ECE Undergraduate Laboratories
ECE 449 - Power Systems Laboratory

Experiment 6: Synchronizing an Alternator

Objectives

  1. To operate a DC machine as a prime mover to power an alternator.
  2. To study the conditions that must be met when paralleling two alternators or connecting an alternator to the system.
  3. To study how to control the real power and the reactive power delivered by an alternator.

Theory

This theory can be found in your Energy Conversion textbook among other resources.

To connect two alternators in parallel, the two alternators must be synchronized. The synchronization process must be performed also when connecting an alternator to the grid.

The purpose of synchronization is to ensure that at the moment of closing the circuit breaker (closing the 3-pole single throw switch to connect the alternator to the grid in this experiment), the voltages across the three phases of the breaker are as close to zero as possible and remain so after the switch is closed. To ensure that, the following conditions must be met:

  1. The generated voltage must be approximately equal to the grid voltage.
  2. The frequency of the generated voltage must be equal to that of the grid.
  3. The phase sequence of the generated voltage must be the same as that of the grid.
  4. The phase of the generated voltages relative to some reference must be very close to the phase of grid lines.

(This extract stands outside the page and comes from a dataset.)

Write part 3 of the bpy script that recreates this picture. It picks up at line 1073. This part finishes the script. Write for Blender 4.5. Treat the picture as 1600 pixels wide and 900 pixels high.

These conditions can be understood by considering the voltage of one line of the grid, vg1, to be connected to one line of the alternator, va1. Suppose

Vg1 = vg1(t) = Vmg sin (ωg1t + φg1)           (1)
Va1 = va1(t) = Vma sin (ωa1t + φa1)           (2)

The voltage across the switch is Vg1-Va1. It is obvious that for this voltage to be close to zero and remains close to zero, the above four conditions must be met. In short, the above two voltage waveforms must be on top of each other if seen on the oscilloscope. The voltage Vg1-Va1 can be seen by applying this voltage to a light bulb. The brightness of the bulb is an indication of the voltage across it. When the light bulb is totally dark, the voltage across it is zero.

Procedure

  1. Examine the nameplate ratings of the DC machine and the AC machine coupled to it. Write down these ratings.
  2. Supply the DC machine with the appropriate voltage and practice controlling the speed of the motor.
  3. Connect the circuit shown below and insert an ammeter in the appropriate place to measure the AC line current. Take the precautions necessary to protect the ammeter against inrush currents.
  4. Bring the synchronous machine up to the synchronous speed by means of the direct-current motor; then excite its field. The synchronous machine will now be operating as a generator and will develop voltage across its terminals.
  5. Observe the difference between the frequency of the generated voltage and the system frequency using a stroposcope.
  6. Adjust the generated voltage so that it is equal to that of the grid.
  7. Observe the flashes of the light bulbs. If the light bulbs go on and off in synchronism then the phase sequence of the generated voltages and that of the system voltages are the same. If the light bulbs do not flash in synchronism then the phase sequence is not the same and two grid wires coming to the lamps switch mush be interchanged.
  8. When the lamps go on and off very slowly (about less than once every few seconds), and at the instant in time that is approximately in the middle of the two bright instances (the lamps are darkest) the switch can be closed.
  9. Fig. 2. Equivalent circuit per phase (2)

    Figure 1. Line synchronization scheme, Copyright 2005, Missouri S&T, Used by permission.
  10. Try to change the speed of the DC motor very slowly by changing the field current of the DC machine as you did in step 2. What happens to the speed?
  11. Observe the rotor of the machine with a stroboscope.
  12. Observe the brightness of the light bulbs.

Report

In your report, use equations (1) and (2) to express mathematically the voltage across the switch. Use phasor diagrams to explain your observations.